He's lived in New Amsterdam since the time of the Lenape Native Americans. Instead of being cursed by gypsies, and is without a soul, Amsterdam is rewarded with immortality for saving a girl from certain death."


He "can't stop the world from moving, time from passing, people from aging and dying - as he remains constant."

"But one constant with Amsterdam is his yearning for love . . . " "By searching for his one true love, he searches for an end to his immortality . . ." "Amsterdam's immortality will end when he finds his one true love and the partners give themselves to each other."

The "PR on love is that it is timeless - time stops . . . "

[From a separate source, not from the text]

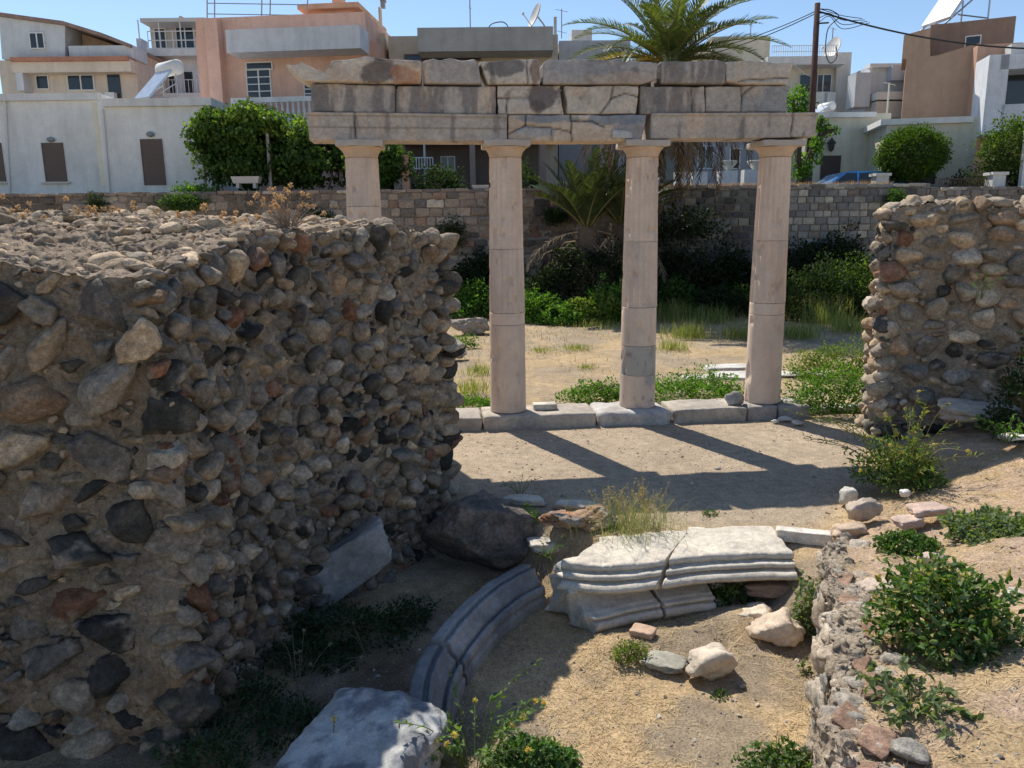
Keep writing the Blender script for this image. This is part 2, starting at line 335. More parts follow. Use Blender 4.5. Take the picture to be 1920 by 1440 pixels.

" . . . The truth may be that love, the time before it happens and the time after it ends, is what seems to have no end. In those moments is the essential human immortality where we seem invincible . . . " or " . . . when we feel our humanity most keenly."

Why is there always an end? Finding those flaws in our loved one - that mortal aspect of humanity that brings us back down from that immortal coil - thinking then, love has passed us by once again?

My question is: What is John Amsterdam really looking for? Is true love, after all, a fairy tale? Is the equation:

Love + consummation of love = true love?

Or is it:

Love - consummation of love = true love?

I don't know. But if this last equation were practiced, would we lovers then have real true love forever, as if in a timeless cocoon of immortality, never changing, and ever present?

The French Isle of Amsterdam appears from space as a lonely isle, but what must have Peron discovered, surviving those 3 years alone, besides being the first to use the word anthropology?